As the A to Z Challenge nears its finish, we'll all start thinking of what we've accomplished this past frantic month of blogging. Some people may have doubled their number of followers. Some will share the number of blogs they managed to visit each day or over the course of the Challenge. You may feel like you've done less or accomplished less than others.
Yardsticks are used for all kinds of things in the writing world. Certain writers' groups require that you've earned a set amount of money selling books before you can apply for membership. Others writers group have within them different levels of membership, published and unpublished, voting or associate members, and other divisions unique to their organization. The conferences and events for such groups may have different tracts for the various levels of membership.
It's human to compare ourselves or our achievements to others and it might motivate some people to strive harder. But for others it can be discouraging and frustrating. It is one of the reasons that's it's important to set personal goals. Those goals should be ones that are within your control and that you can measure. The only yardstick you should use is the one measuring your accomplishments against the goals you've set for yourself.
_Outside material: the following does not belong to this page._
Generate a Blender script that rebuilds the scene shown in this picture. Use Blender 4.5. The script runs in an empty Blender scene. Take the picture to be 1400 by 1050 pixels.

We all had reasons for being part of the A to Z Blogging Challenge. Did you network with others? Meet interesting people? Learn new things? Find you could follow a schedule of regular blogging? Whatever your goals were, don't measure them against others, only against what you wanted.
Do you design your own yardstick? (Or meter stick?) Do you have to remind yourself not compare yourself to others? Are you aware of a writers' group with different levels of membership or restrictions on who can join?